▸ **Work to do**:
Working from the top of the listing below, retype each line through the line containing "COL = SC.collection", both included, with no pictures.
#### Provided material ####
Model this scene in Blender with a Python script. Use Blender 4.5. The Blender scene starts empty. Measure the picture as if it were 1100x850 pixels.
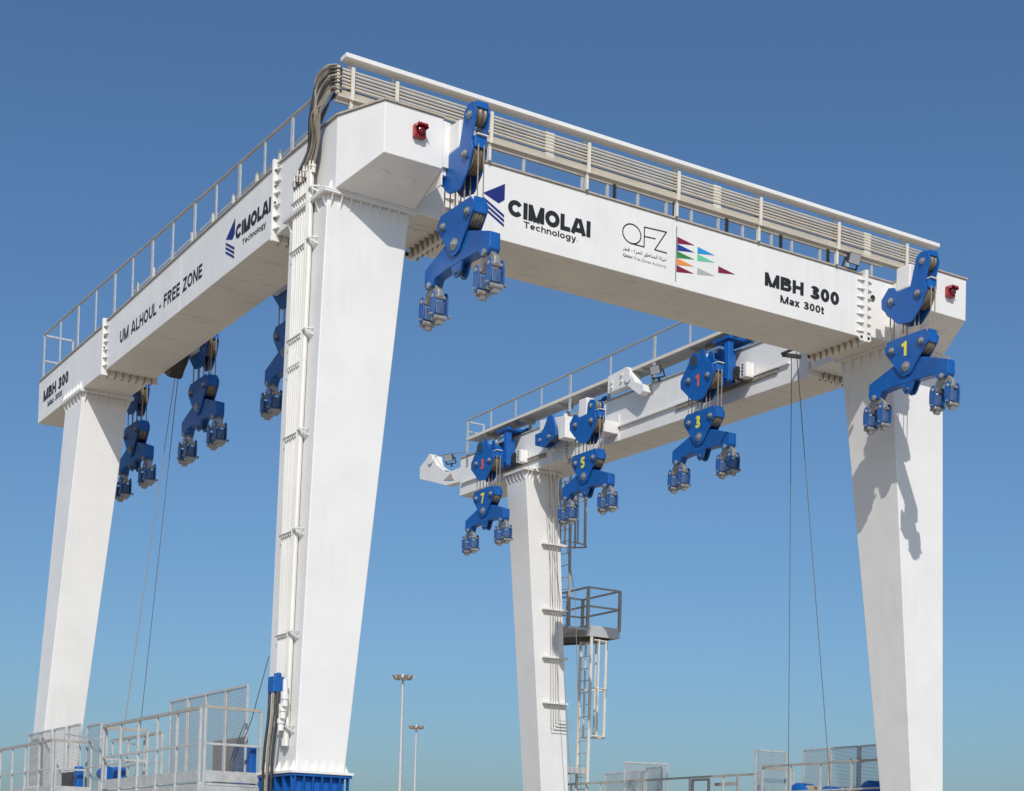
import bpy, bmesh, math, random
from mathutils import Vector, Matrix
random.seed(7)
R = math.radians
SC = bpy.context.scene
COL = SC.collection

# ------------------------------------------------------------------ camera
F_PX, W_PX = 1728.27, 1100.0
YAW, PITCH, ROLL, SHIFT = -0.5574432, 0.0293688, 0.0267607, 458.84
fwd = Vector((-math.sin(YAW), math.cos(YAW), 0)); rgt = Vector((math.cos(YAW), math.sin(YAW), 0)); up = Vector((0, 0, 1))
f2 = fwd*math.cos(PITCH)+up*math.sin(PITCH); u2 = up*math.cos(PITCH)-fwd*math.sin(PITCH)
r3 = rgt*math.cos(ROLL)+u2*math.sin(ROLL); u3 = u2*math.cos(ROLL)-rgt*math.sin(ROLL)
cam = bpy.data.cameras.new('camera'); camo = bpy.data.objects.new('camera', cam); COL.objects.link(camo)
m = Matrix.Identity(4)
for i, v in enumerate((r3, u3, -f2)):
    m[0][i], m[1][i], m[2][i] = v.x, v.y, v.z
m[0][3], m[1][3], m[2][3] = -11.487, -23.664, 1.718
camo.matrix_world = m
cam.sensor_fit = 'HORIZONTAL'; cam.sensor_width = 36.0
cam.lens = F_PX/W_PX*36.0
cam.shift_y = SHIFT/W_PX
cam.clip_start = 0.1; cam.clip_end = 6000
SC.camera = camo
# ------------------------------------------------------------------ sky and sun
SUN_D = Vector((0.3981, 0.6404, -0.6568)).normalized()      # the way the light travels
SUN_EL = math.asin(-SUN_D.z)
SUN_AZ = math.atan2(-SUN_D.x, -SUN_D.y)                      # clockwise from +Y
w = bpy.data.worlds.new('World'); SC.world = w; w.use_nodes = True
nt = w.node_tree
sky = nt.nodes.new('ShaderNodeTexSky'); sky.sky_type = 'NISHITA'; sky.sun_disc = False
sky.sun_elevation = SUN_EL; sky.sun_rotation = SUN_AZ
sky.altitude = 0; sky.air_density = 1.1; sky.dust_density = 1.7; sky.ozone_density = 9.0
wb = nt.nodes.new('ShaderNodeMix'); wb.data_type = 'RGBA'; wb.blend_type = 'MULTIPLY'; wb.inputs[0].default_value = 1.0
wb.inputs[7].default_value = (0.98, 1.05, 1.03, 1)           # even white balance of the whole sky
nt.links.new(sky.outputs[0], wb.inputs[6]); nt.links.new(wb.outputs[2], nt.nodes['Background'].inputs[0])
nt.nodes['Background'].inputs[1].default_value = 0.099
sl = bpy.data.lights.new('sun', 'SUN'); sl.energy = 3.5; sl.angle = R(0.53); sl.color = (1.0, 0.955, 0.895)
so = bpy.data.objects.new('sun', sl); COL.objects.link(so)
so.rotation_euler = SUN_D.to_track_quat('-Z', 'Y').to_euler(); so.location = (-30, -50, 60)
SC.view_settings.view_transform = 'Standard'; SC.view_settings.look = 'None'
SC.view_settings.exposure = 0.0; SC.view_settings.gamma = 1.0
SC.render.engine = 'CYCLES'
SC.cycles.max_bounces = 8

# ------------------------------------------------------------------ materials
def mat(name, col, rough=0.5, metal=0.0, var=0.0, vscale=2.0, bump=0.0, bscale=8.0, streak=0.0, scol=(0.30, 0.22, 0.13), coat=0.0, sscale=1.0):
    M = bpy.data.materials.new(name); M.use_nodes = True
    n = M.node_tree; b = n.nodes['Principled BSDF']
    b.inputs['Roughness'].default_value = rough; b.inputs['Metallic'].default_value = metal
    b.inputs['Base Color'].default_value = (*col, 1)
    if coat: b.inputs['Coat Weight'].default_value = coat; b.inputs['Coat Roughness'].default_value = 0.15
    if var or streak or bump:
        tc = n.nodes.new('ShaderNodeTexCoord')
    src = None
    if var:
        nz = n.nodes.new('ShaderNodeTexNoise'); nz.inputs['Scale'].default_value = vscale; nz.inputs['Detail'].default_value = 6
        nz.inputs['Roughness'].default_value = 0.6
        n.links.new(tc.outputs['Object'], nz.inputs['Vector'])
        mr = n.nodes.new('ShaderNodeMapRange'); mr.inputs[1].default_value = 0.3; mr.inputs[2].default_value = 0.7
        n.links.new(nz.outputs[0], mr.inputs[0])
        mx = n.nodes.new('ShaderNodeMix'); mx.data_type = 'RGBA'
        mx.inputs[6].default_value = (*[c*(1-var) for c in col], 1); mx.inputs[7].default_value = (*[min(1, c*(1+var)) for c in col], 1)
        n.links.new(mr.outputs[0], mx.inputs[0]); src = mx.outputs[2]
        r2 = n.nodes.new('ShaderNodeMapRange'); r2.inputs[3].default_value = max(0.02, rough-0.1); r2.inputs[4].default_value = min(1, rough+0.12)
        n.links.new(nz.outputs[0], r2.inputs[0]); n.links.new(r2.outputs[0], b.inputs['Roughness'])
    if streak:
        mp = n.nodes.new('ShaderNodeMapping'); mp.inputs['Scale'].default_value = (5*sscale, 5*sscale, 0.35*sscale)
        n.links.new(tc.outputs['Object'], mp.inputs[0])
        nz = n.nodes.new('ShaderNodeTexNoise'); nz.inputs['Scale'].default_value = 1.6; nz.inputs['Detail'].default_value = 8; nz.inputs['Roughness'].default_value = 0.65
        n.links.new(mp.outputs[0], nz.inputs['Vector'])
        n2 = n.nodes.new('ShaderNodeTexNoise'); n2.inputs['Scale'].default_value = 0.5; n2.inputs['Detail'].default_value = 3
        n.links.new(tc.outputs['Object'], n2.inputs['Vector'])
        mu = n.nodes.new('ShaderNodeMath'); mu.operation = 'MULTIPLY'; n.links.new(nz.outputs[0], mu.inputs[0]); n.links.new(n2.outputs[0], mu.inputs[1])
        mr = n.nodes.new('ShaderNodeMapRange'); mr.inputs[1].default_value = 0.27; mr.inputs[2].default_value = 0.5; mr.inputs[4].default_value = streak
        n.links.new(mu.outputs[0], mr.inputs[0])
        mx = n.nodes.new('ShaderNodeMix'); mx.data_type = 'RGBA'; mx.inputs[6].default_value = (*col, 1)
        if src: n.links.new(src, mx.inputs[6])
        mx.inputs[7].default_value = (*scol, 1); n.links.new(mr.outputs[0], mx.inputs[0]); src = mx.outputs[2]
    if src: n.links.new(src, b.inputs['Base Color'])
    if bump:
        nz = n.nodes.new('ShaderNodeTexNoise'); nz.inputs['Scale'].default_value = bscale; nz.inputs['Detail'].default_value = 4
        n.links.new(tc.outputs['Object'], nz.inputs['Vector'])
        bp = n.nodes.new('ShaderNodeBump'); bp.inputs['Strength'].default_value = bump; bp.inputs['Distance'].default_value = 0.02
        n.links.new(nz.outputs[0], bp.inputs['Height']); n.links.new(bp.outputs[0], b.inputs['Normal'])
    return M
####
▸ **Complete output**:
Model this scene in Blender with a Python script. Use Blender 4.5. The Blender scene starts empty. Measure the picture as if it were 1100x850 pixels.
import bpy, bmesh, math, random
from mathutils import Vector, Matrix
random.seed(7)
R = math.radians
SC = bpy.context.scene
COL = SC.collection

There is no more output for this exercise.